C’est là que se conservent, rangées
distinctement par espèces, les sensations qui y ont pénétré,
chacune par son accès propre : la lumière, toutes les
couleurs, les formes des corps, par les yeux. Tous les genres de sons
par les oreilles. Toutes les odeurs par les narines. Enfin, par le
sens épars dans tout le corps, le dur ou le mou, le chaud ou
le froid, le doux ou le rude, le lourd ou le léger, les
impressions qui ont leur cause hors du corps ou dans le corps.
La
Mémoire les recueille toutes dans ses vastes retraites, dans
ses secrets et ineffables replis. Elles y entrent toutes, chacune par
leur porte particulière, et s’y disposent.
Au reste,
ce ne sont pas les choses elles-mêmes qui entrent dans la
mémoire, mais les images des choses sensibles, pour s’y
mettre aux ordres de la pensée qui les évoque.
Comment
ces images se sont-elles formées, qui saurait le dire ? Encore
que l’on voie bien par quel sens elles sont recueillies et
enfermées au dedans de nous.
J’ai beau être
dans les ténèbres et le silence, je peux, à mon
gré, me représenter les couleurs par la Mémoire,
distinguer le blanc du noir, et toutes les autres couleurs les unes
des autres.
Mes images auditives ne viennent pas troubler mes
images visuelles : elles sont là aussi cependant, comme tapies
dans leur retraite isolée. S’il me plaît de les
appeler, elles arrivent aussitôt.
Les impressions
introduites en moi par les autres sens je les évoque comme il
me plaît : je discerne le parfum des lys et celui des
violettes, sans humer aucune fleur ; je peux préférer
le miel au vin cuit, le poli au rugueux, sans rien goûter, ni
rien toucher, seulement par le souvenir.
C’est en moi-même
que se fait tout cela, dans l’immense palais de la mémoire.
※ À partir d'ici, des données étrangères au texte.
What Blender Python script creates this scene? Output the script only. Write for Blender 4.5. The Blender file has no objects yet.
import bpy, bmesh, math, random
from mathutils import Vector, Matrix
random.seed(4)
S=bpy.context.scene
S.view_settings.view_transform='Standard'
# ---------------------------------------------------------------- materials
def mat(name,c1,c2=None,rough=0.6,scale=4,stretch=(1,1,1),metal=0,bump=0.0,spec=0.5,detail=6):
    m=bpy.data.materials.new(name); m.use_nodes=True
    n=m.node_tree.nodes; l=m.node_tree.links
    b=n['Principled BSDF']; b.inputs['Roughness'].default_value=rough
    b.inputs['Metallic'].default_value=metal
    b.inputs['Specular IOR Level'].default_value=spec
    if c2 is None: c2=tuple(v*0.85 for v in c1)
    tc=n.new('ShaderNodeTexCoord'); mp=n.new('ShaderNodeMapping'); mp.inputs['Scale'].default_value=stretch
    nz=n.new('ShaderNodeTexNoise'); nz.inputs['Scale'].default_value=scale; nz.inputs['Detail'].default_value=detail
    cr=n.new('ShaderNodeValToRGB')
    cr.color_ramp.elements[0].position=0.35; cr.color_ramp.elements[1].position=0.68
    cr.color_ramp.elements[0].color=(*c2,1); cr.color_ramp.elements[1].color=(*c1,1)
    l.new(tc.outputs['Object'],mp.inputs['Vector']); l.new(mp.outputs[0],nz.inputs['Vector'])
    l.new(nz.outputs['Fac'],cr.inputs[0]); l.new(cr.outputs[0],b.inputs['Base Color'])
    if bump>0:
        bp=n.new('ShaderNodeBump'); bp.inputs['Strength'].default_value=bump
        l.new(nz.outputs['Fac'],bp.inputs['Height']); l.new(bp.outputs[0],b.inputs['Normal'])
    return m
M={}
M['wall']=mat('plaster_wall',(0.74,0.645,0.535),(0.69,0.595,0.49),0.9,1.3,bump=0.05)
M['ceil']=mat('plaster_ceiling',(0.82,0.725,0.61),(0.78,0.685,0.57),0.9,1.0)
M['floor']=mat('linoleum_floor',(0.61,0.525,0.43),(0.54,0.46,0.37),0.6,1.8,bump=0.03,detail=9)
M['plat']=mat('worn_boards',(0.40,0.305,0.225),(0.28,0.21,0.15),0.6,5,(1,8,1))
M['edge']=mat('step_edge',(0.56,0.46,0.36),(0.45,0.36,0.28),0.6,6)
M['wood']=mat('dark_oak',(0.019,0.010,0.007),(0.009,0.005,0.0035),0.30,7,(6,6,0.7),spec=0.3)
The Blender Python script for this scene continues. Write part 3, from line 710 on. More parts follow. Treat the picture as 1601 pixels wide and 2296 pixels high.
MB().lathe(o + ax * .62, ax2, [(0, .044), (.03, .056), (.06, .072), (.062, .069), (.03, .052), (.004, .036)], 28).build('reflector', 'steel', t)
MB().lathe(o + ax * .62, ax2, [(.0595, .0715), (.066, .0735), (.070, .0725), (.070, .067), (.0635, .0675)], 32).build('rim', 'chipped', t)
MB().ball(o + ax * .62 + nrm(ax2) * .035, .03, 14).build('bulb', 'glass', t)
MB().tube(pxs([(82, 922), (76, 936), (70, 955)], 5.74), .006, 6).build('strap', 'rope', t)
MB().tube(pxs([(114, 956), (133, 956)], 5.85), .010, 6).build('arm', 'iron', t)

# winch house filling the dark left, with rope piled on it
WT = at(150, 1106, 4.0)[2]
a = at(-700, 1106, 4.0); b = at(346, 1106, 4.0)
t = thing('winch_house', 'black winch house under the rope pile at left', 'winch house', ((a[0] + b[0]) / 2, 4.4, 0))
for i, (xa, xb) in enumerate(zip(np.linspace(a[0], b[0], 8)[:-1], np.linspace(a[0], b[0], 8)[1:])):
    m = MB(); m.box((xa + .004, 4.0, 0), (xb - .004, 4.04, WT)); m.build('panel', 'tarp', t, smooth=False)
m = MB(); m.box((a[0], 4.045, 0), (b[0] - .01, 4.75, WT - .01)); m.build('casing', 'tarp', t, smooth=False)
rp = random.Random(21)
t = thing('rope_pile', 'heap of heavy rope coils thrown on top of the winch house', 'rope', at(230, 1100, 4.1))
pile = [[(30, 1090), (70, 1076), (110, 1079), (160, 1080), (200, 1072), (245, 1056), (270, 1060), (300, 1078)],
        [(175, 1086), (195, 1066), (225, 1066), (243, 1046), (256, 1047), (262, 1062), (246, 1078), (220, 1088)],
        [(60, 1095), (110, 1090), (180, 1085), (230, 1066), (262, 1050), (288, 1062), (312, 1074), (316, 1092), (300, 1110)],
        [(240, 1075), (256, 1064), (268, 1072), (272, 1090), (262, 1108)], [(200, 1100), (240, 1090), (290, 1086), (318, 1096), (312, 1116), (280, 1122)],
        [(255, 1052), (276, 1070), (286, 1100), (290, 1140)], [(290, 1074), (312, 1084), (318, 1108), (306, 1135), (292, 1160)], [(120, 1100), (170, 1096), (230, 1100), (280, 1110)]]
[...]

C’est là que j’ai à mes ordres le ciel, la
terre, la mer, et toutes les sensations que j’en ai pu
éprouver, sauf celles que j’ai oubliées.
C’est
là que je me rencontre moi-même, que je me souviens de
moi-même, de tout ce que j’ai fait, du moment, de
l’endroit où je l’ai fait, des dispositions
affectives où je me trouvais en le faisant.
C’est là
que se tiennent tous mes souvenirs, ceux qui sont fondés sur
mon expérience, ou ceux qui ont leur source dans ma croyance à
ce que d’autres m’ont raconté.
Grande est cette
puissance de la Mémoire, prodigieusement grande... Ce n’est
qu’un pouvoir de mon esprit, qui tient à ma nature ;
mais je ne puis comprendre entièrement ce que je
suis.
L’esprit est trop étroit pour se comprendre
lui-même.
Les hommes s’en vont admirer les cimes des
montagnes, les vagues énormes de la mer, le large cours des
fleuves, les côtes de l’Océan, les révolutions
des astres, et ils se détournent d’eux-mêmes.
Ils
ne trouvent point admirable que je parle de toutes ces choses sans
les voir de mes yeux ; cependant, je ne pourrais en parler si, ces
montagnes, ces vagues, ces fleuves, ces astres que j’ai vus,
cet océan auquel je crois sur le témoignage d’autrui,
je ne les voyais intérieurement dans ma mémoire, avec
les dimensions que percevraient mes regards au dehors.
Mais, quand
je les ai vues de mes yeux, je ne les ai pas absorbées; ce ne
sont pas ces choses qui sont en moi, ce sont seulement leurs images,
et je sais par quel sens elles ont été recueillies.
Ces
sortes de réalités ne s’introduisent pas dans la
mémoire ; seules leurs images sont captées avec une
rapidité étonnante, et étonnamment disposées
comme dans des cases d’où elles sont extraites par le
miracle du souvenir.
Si je reste un peu de temps sans les évoquer,
elles se replongent et se dispersent dans leurs mystérieuses
retraites. Force est alors pour la pensée d’aller les y
chercher, et de les réunir une seconde fois pour qu’elles
puissent faire l’objet d’un savoir. Il faut les tirer de
leur état de dispersion, et les rassembler de nouveau.
Cette
opération de rassembler, de réunir dans l’esprit
et non point ailleurs, c’est proprement ce qu’on appelle
PENSER".
"Les Palais de la mémoire" issu des "Confessions" de Saint Augustin (354 à 430 ap.J.C.)